** Start of Given information **

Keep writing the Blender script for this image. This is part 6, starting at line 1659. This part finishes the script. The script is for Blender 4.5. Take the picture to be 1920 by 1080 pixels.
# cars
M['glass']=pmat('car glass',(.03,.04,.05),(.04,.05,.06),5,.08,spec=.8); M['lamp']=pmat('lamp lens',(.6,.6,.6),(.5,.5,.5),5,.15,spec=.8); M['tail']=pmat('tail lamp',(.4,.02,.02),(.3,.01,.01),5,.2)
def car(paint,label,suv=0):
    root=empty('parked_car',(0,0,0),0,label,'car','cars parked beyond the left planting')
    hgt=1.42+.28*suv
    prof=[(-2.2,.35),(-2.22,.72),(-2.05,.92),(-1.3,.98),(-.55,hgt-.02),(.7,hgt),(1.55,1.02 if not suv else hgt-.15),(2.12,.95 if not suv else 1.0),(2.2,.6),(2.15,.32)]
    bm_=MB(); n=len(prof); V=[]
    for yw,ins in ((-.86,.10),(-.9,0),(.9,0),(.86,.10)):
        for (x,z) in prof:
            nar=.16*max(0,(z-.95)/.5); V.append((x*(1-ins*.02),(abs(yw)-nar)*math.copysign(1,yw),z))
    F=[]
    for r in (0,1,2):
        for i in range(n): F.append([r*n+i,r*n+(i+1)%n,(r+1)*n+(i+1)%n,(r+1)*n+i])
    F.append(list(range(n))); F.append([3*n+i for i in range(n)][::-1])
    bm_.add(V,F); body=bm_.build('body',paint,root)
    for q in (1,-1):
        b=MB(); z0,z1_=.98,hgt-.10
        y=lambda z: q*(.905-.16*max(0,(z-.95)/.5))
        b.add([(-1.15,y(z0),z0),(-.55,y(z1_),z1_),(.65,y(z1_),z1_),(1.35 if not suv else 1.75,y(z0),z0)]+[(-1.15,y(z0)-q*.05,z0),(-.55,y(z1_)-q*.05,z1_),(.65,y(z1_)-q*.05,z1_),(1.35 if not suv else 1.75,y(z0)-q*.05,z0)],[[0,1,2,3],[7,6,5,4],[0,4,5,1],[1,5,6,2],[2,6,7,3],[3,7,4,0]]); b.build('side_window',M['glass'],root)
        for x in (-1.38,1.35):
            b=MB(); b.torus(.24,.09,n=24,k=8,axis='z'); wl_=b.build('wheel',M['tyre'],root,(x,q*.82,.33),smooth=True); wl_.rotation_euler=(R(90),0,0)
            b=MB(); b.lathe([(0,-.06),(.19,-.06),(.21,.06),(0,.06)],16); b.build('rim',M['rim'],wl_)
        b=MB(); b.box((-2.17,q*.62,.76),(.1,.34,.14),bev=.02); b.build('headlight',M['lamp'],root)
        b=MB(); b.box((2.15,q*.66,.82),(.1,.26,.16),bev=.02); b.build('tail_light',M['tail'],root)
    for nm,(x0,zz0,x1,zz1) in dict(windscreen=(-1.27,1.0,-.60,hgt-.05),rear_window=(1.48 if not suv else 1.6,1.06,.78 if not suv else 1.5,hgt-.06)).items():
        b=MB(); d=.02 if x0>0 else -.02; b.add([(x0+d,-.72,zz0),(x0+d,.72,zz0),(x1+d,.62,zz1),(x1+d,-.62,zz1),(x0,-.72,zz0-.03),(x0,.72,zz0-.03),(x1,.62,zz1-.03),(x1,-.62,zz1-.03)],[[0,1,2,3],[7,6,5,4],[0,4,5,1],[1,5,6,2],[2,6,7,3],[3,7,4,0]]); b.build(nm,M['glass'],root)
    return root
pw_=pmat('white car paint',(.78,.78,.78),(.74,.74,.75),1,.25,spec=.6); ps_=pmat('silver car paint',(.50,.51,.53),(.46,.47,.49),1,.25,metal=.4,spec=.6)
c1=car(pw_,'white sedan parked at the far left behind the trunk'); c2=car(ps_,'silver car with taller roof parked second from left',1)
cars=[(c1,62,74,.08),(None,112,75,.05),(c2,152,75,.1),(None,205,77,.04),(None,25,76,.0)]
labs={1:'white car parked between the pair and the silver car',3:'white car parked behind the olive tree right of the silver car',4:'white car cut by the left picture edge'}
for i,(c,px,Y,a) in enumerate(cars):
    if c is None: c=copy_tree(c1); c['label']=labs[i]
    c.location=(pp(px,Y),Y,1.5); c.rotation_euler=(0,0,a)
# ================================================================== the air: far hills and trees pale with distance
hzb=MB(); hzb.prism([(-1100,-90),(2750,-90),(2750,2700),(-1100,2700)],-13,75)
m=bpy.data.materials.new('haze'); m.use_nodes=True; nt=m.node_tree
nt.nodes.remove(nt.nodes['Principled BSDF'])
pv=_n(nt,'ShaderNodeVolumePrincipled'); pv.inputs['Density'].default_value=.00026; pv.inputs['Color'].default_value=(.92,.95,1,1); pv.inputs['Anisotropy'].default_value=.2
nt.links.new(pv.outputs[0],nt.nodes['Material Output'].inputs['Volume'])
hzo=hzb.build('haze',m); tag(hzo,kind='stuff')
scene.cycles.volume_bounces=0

** End of Given information **

Take the listing above and set it down exactly.

Result of the task.
Keep writing the Blender script for this image. This is part 6, starting at line 1659. This part finishes the script. The script is for Blender 4.5. Take the picture to be 1920 by 1080 pixels.
# cars
M['glass']=pmat('car glass',(.03,.04,.05),(.04,.05,.06),5,.08,spec=.8); M['lamp']=pmat('lamp lens',(.6,.6,.6),(.5,.5,.5),5,.15,spec=.8); M['tail']=pmat('tail lamp',(.4,.02,.02),(.3,.01,.01),5,.2)
def car(paint,label,suv=0):
    root=empty('parked_car',(0,0,0),0,label,'car','cars parked beyond the left planting')
    hgt=1.42+.28*suv
    prof=[(-2.2,.35),(-2.22,.72),(-2.05,.92),(-1.3,.98),(-.55,hgt-.02),(.7,hgt),(1.55,1.02 if not suv else hgt-.15),(2.12,.95 if not suv else 1.0),(2.2,.6),(2.15,.32)]
    bm_=MB(); n=len(prof); V=[]
    for yw,ins in ((-.86,.10),(-.9,0),(.9,0),(.86,.10)):
        for (x,z) in prof:
            nar=.16*max(0,(z-.95)/.5); V.append((x*(1-ins*.02),(abs(yw)-nar)*math.copysign(1,yw),z))
    F=[]
    for r in (0,1,2):
        for i in range(n): F.append([r*n+i,r*n+(i+1)%n,(r+1)*n+(i+1)%n,(r+1)*n+i])
    F.append(list(range(n))); F.append([3*n+i for i in range(n)][::-1])
    bm_.add(V,F); body=bm_.build('body',paint,root)
    for q in (1,-1):
        b=MB(); z0,z1_=.98,hgt-.10
        y=lambda z: q*(.905-.16*max(0,(z-.95)/.5))
        b.add([(-1.15,y(z0),z0),(-.55,y(z1_),z1_),(.65,y(z1_),z1_),(1.35 if not suv else 1.75,y(z0),z0)]+[(-1.15,y(z0)-q*.05,z0),(-.55,y(z1_)-q*.05,z1_),(.65,y(z1_)-q*.05,z1_),(1.35 if not suv else 1.75,y(z0)-q*.05,z0)],[[0,1,2,3],[7,6,5,4],[0,4,5,1],[1,5,6,2],[2,6,7,3],[3,7,4,0]]); b.build('side_window',M['glass'],root)
        for x in (-1.38,1.35):
            b=MB(); b.torus(.24,.09,n=24,k=8,axis='z'); wl_=b.build('wheel',M['tyre'],root,(x,q*.82,.33),smooth=True); wl_.rotation_euler=(R(90),0,0)
            b=MB(); b.lathe([(0,-.06),(.19,-.06),(.21,.06),(0,.06)],16); b.build('rim',M['rim'],wl_)
        b=MB(); b.box((-2.17,q*.62,.76),(.1,.34,.14),bev=.02); b.build('headlight',M['lamp'],root)
        b=MB(); b.box((2.15,q*.66,.82),(.1,.26,.16),bev=.02); b.build('tail_light',M['tail'],root)
    for nm,(x0,zz0,x1,zz1) in dict(windscreen=(-1.27,1.0,-.60,hgt-.05),rear_window=(1.48 if not suv else 1.6,1.06,.78 if not suv else 1.5,hgt-.06)).items():
        b=MB(); d=.02 if x0>0 else -.02; b.add([(x0+d,-.72,zz0),(x0+d,.72,zz0),(x1+d,.62,zz1),(x1+d,-.62,zz1),(x0,-.72,zz0-.03),(x0,.72,zz0-.03),(x1,.62,zz1-.03),(x1,-.62,zz1-.03)],[[0,1,2,3],[7,6,5,4],[0,4,5,1],[1,5,6,2],[2,6,7,3],[3,7,4,0]]); b.build(nm,M['glass'],root)
    return root
pw_=pmat('white car paint',(.78,.78,.78),(.74,.74,.75),1,.25,spec=.6); ps_=pmat('silver car paint',(.50,.51,.53),(.46,.47,.49),1,.25,metal=.4,spec=.6)
c1=car(pw_,'white sedan parked at the far left behind the trunk'); c2=car(ps_,'silver car with taller roof parked second from left',1)
cars=[(c1,62,74,.08),(None,112,75,.05),(c2,152,75,.1),(None,205,77,.04),(None,25,76,.0)]
labs={1:'white car parked between the pair and the silver car',3:'white car parked behind the olive tree right of the silver car',4:'white car cut by the left picture edge'}
for i,(c,px,Y,a) in enumerate(cars):
    if c is None: c=copy_tree(c1); c['label']=labs[i]
    c.location=(pp(px,Y),Y,1.5); c.rotation_euler=(0,0,a)
# ================================================================== the air: far hills and trees pale with distance
hzb=MB(); hzb.prism([(-1100,-90),(2750,-90),(2750,2700),(-1100,2700)],-13,75)
m=bpy.data.materials.new('haze'); m.use_nodes=True; nt=m.node_tree
nt.nodes.remove(nt.nodes['Principled BSDF'])
pv=_n(nt,'ShaderNodeVolumePrincipled'); pv.inputs['Density'].default_value=.00026; pv.inputs['Color'].default_value=(.92,.95,1,1); pv.inputs['Anisotropy'].default_value=.2
nt.links.new(pv.outputs[0],nt.nodes['Material Output'].inputs['Volume'])
hzo=hzb.build('haze',m); tag(hzo,kind='stuff')
scene.cycles.volume_bounces=0